==== Extracted material
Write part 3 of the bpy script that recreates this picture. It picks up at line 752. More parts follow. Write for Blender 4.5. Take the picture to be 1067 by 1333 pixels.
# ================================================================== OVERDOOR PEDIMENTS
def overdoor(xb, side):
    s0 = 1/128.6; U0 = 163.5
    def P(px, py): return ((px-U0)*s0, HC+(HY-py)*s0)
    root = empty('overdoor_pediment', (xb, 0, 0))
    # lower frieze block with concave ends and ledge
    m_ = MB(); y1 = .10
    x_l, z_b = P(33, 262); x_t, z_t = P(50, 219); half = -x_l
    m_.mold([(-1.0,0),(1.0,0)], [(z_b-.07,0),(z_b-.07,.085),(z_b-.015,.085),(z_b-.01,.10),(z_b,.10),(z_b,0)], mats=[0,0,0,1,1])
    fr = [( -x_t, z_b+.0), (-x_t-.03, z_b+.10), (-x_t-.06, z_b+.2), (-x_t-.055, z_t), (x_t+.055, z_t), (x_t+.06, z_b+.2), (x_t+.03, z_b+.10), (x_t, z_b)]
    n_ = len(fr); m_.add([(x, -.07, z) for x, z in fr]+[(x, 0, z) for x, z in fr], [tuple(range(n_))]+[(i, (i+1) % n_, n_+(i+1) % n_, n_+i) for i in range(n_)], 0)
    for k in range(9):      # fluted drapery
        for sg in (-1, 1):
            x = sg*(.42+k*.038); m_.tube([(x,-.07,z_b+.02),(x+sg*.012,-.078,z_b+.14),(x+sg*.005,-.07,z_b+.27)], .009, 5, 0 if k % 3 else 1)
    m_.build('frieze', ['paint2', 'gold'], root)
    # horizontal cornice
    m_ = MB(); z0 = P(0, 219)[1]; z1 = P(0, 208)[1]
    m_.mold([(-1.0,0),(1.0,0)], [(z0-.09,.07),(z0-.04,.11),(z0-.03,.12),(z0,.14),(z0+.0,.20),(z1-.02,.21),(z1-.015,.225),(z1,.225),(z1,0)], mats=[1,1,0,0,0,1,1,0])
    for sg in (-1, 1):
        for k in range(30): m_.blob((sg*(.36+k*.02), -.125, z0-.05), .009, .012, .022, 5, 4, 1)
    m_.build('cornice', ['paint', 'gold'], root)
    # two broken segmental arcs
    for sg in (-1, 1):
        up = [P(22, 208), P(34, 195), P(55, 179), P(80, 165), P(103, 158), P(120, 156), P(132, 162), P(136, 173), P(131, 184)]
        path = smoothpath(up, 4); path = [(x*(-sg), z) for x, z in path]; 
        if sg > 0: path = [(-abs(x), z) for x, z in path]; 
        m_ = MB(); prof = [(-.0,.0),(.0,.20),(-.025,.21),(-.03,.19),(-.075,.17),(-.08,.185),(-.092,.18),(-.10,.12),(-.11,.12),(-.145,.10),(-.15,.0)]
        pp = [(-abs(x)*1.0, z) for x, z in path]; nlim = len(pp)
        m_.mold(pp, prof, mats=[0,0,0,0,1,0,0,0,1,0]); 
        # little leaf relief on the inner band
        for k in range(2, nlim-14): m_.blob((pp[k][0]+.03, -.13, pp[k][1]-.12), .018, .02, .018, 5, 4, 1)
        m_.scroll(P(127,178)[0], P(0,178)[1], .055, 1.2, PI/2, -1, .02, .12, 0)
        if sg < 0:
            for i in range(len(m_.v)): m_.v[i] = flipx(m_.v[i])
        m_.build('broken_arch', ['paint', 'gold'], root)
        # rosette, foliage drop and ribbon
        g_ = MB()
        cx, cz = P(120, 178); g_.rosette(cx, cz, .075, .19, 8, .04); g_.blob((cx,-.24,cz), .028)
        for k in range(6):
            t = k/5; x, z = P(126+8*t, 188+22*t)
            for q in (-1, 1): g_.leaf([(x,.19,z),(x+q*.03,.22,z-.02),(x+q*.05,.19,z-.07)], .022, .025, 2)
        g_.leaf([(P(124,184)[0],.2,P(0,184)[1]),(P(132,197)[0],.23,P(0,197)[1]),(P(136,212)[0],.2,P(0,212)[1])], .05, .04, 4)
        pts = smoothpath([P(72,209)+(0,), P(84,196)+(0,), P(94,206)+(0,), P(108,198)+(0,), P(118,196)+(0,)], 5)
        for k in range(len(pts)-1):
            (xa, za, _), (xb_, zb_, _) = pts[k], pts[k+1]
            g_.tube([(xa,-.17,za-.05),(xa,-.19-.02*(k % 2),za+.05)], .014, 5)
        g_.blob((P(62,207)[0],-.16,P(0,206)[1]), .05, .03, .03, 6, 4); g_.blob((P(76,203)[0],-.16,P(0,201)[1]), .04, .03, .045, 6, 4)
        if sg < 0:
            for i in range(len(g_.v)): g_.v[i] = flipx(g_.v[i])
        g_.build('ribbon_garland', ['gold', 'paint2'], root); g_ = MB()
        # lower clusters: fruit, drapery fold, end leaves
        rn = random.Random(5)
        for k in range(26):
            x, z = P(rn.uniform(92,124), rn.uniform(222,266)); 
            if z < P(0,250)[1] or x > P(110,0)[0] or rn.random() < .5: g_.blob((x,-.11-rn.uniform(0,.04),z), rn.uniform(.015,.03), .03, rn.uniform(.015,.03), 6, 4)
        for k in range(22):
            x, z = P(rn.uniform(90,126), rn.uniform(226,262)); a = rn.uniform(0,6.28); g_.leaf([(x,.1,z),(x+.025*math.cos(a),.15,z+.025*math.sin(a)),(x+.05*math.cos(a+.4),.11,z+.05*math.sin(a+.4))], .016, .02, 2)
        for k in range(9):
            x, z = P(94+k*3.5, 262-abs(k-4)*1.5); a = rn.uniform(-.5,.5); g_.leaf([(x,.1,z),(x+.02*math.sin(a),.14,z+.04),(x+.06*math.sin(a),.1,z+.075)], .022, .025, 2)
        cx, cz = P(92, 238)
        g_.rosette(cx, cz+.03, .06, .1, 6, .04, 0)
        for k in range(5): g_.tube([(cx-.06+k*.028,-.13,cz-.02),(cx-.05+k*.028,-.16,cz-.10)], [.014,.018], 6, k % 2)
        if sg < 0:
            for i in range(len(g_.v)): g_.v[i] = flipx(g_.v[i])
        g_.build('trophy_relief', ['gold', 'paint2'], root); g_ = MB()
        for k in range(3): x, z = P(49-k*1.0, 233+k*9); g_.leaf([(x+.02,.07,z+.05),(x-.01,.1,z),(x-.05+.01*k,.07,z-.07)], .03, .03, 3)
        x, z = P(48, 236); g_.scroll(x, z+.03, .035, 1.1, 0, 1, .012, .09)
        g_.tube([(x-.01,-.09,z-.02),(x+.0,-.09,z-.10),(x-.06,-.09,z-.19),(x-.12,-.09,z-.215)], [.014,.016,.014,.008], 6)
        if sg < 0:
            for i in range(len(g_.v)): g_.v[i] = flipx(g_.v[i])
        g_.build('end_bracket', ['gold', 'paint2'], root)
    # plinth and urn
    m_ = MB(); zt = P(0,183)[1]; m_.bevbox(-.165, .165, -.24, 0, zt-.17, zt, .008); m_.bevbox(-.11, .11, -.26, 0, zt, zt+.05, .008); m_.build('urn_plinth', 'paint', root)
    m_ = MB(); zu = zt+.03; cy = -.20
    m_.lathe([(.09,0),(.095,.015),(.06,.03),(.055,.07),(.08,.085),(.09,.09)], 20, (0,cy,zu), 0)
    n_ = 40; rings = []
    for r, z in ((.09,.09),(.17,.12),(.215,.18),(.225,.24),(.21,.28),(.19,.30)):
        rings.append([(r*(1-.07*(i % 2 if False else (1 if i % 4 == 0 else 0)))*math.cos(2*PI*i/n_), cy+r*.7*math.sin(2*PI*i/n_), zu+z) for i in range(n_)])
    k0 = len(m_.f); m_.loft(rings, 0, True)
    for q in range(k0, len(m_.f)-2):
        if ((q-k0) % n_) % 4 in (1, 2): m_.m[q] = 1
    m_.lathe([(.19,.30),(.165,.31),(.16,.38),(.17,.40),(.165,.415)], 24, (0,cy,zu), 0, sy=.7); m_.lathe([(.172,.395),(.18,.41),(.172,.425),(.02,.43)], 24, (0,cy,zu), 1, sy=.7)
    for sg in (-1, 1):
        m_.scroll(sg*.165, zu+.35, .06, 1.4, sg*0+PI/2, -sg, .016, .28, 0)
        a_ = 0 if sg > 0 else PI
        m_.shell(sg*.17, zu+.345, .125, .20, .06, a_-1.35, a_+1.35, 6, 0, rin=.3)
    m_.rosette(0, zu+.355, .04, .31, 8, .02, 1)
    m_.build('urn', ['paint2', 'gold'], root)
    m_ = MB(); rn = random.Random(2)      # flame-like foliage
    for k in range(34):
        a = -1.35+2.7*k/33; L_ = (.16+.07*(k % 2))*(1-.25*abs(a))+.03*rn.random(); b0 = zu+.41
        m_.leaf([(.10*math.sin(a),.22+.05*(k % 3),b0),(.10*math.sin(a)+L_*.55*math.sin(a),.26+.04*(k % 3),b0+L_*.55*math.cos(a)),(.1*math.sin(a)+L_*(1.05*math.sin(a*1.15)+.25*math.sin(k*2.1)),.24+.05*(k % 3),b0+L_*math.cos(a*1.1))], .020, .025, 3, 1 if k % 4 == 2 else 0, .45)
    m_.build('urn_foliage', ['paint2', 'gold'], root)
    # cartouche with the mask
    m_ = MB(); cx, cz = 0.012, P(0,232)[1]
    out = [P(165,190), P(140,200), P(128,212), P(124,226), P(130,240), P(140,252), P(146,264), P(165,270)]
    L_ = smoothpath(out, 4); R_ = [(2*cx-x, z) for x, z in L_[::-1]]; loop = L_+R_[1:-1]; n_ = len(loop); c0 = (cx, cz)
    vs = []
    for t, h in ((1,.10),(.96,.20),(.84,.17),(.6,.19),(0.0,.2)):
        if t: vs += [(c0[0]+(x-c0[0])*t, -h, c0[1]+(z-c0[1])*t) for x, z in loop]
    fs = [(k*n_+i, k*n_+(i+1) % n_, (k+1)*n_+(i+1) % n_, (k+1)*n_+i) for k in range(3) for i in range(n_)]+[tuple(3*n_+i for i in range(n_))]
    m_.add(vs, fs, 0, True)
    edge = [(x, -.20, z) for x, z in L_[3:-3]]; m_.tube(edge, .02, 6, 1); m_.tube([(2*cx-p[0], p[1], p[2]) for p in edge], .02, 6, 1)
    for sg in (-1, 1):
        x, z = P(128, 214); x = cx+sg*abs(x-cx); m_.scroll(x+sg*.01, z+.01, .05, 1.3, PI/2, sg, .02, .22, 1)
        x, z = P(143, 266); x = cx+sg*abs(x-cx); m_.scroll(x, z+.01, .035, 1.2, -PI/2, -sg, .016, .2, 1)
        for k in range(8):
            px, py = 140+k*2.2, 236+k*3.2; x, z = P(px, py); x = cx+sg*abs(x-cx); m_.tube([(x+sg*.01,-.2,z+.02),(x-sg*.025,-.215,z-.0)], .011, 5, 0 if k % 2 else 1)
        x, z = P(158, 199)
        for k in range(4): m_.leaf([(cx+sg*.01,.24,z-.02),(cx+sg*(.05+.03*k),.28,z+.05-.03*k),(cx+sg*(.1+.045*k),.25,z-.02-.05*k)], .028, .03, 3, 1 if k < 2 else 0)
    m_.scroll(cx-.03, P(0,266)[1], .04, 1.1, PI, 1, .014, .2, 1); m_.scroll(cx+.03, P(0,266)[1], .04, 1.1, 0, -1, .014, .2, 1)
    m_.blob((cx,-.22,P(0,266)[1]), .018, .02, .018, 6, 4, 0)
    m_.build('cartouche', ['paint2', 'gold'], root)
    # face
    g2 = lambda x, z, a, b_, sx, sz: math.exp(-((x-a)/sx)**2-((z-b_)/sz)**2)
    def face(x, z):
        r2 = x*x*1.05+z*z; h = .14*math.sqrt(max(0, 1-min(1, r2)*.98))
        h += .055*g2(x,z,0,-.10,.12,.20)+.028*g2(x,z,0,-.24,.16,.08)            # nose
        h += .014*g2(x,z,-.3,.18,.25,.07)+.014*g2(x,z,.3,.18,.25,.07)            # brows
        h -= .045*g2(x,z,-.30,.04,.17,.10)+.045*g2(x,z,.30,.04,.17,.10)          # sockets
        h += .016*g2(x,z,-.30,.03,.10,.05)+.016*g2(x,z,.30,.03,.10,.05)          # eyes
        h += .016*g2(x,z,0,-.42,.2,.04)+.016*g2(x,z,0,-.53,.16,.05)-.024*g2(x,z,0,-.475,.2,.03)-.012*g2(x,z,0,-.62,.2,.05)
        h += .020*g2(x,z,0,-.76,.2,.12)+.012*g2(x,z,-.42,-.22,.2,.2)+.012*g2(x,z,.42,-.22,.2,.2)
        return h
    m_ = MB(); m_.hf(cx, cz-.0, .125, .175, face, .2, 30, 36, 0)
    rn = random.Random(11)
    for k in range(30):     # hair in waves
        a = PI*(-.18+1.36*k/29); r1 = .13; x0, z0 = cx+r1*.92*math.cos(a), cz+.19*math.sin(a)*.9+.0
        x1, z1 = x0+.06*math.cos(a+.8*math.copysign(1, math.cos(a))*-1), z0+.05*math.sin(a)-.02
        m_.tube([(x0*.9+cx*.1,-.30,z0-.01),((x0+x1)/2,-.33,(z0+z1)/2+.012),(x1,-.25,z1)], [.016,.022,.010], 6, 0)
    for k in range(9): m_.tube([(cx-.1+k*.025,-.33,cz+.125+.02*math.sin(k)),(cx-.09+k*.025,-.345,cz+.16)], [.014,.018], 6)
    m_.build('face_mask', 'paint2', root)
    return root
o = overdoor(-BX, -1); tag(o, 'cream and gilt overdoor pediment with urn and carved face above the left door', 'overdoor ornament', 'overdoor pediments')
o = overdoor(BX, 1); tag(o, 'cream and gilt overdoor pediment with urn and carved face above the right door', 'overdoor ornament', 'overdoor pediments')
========
==== Extracted material
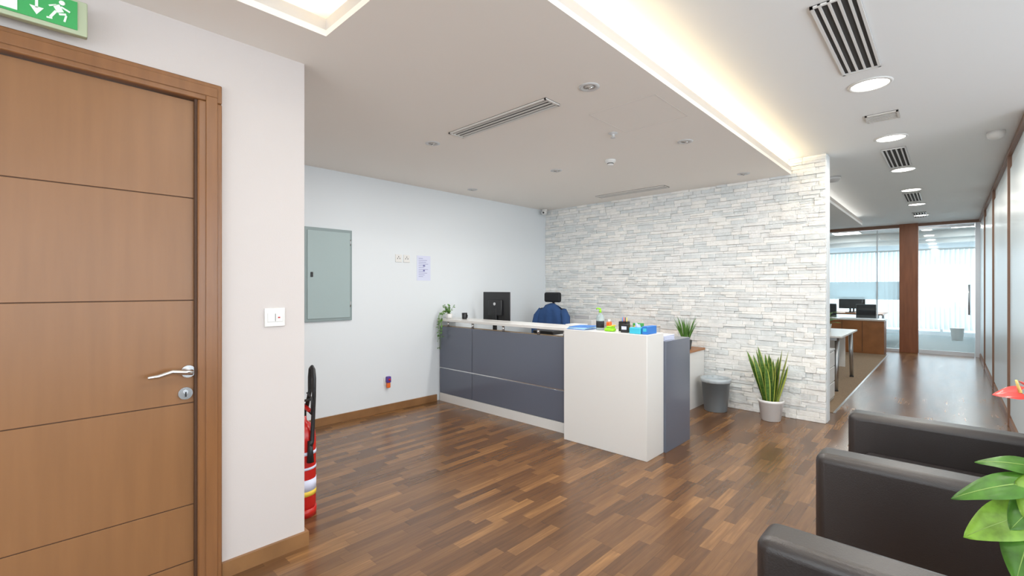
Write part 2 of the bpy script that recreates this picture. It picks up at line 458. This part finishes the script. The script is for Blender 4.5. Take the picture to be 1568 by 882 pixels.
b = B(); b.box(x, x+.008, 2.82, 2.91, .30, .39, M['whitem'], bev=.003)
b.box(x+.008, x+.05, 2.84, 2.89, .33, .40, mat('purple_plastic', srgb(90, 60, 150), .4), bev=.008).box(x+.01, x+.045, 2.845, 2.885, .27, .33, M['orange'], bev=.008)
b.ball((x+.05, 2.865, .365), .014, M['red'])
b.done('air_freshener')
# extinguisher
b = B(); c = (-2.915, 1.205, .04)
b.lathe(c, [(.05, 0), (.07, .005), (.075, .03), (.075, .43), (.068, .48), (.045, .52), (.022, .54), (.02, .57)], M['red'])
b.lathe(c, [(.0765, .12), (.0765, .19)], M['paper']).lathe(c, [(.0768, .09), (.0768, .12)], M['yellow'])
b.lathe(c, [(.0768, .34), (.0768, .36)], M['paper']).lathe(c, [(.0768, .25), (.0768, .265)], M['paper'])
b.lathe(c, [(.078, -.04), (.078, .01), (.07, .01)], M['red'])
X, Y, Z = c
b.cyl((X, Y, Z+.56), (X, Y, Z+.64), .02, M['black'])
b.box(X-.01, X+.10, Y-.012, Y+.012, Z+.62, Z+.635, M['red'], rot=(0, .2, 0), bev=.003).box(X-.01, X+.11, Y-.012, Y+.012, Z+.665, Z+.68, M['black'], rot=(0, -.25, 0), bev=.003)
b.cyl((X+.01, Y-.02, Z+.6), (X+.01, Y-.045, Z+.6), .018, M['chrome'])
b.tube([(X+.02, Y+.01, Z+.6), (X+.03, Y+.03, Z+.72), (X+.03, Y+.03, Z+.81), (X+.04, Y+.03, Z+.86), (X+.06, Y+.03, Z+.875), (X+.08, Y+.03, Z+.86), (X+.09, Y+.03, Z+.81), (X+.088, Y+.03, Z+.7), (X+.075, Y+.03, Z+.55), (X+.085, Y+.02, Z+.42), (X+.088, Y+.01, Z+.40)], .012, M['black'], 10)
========
**Directions:** Copy all lines from the material that include "Take".

**Result for this task:**
Write part 3 of the bpy script that recreates this picture. It picks up at line 752. More parts follow. Write for Blender 4.5. Take the picture to be 1067 by 1333 pixels.
Write part 2 of the bpy script that recreates this picture. It picks up at line 458. This part finishes the script. The script is for Blender 4.5. Take the picture to be 1568 by 882 pixels.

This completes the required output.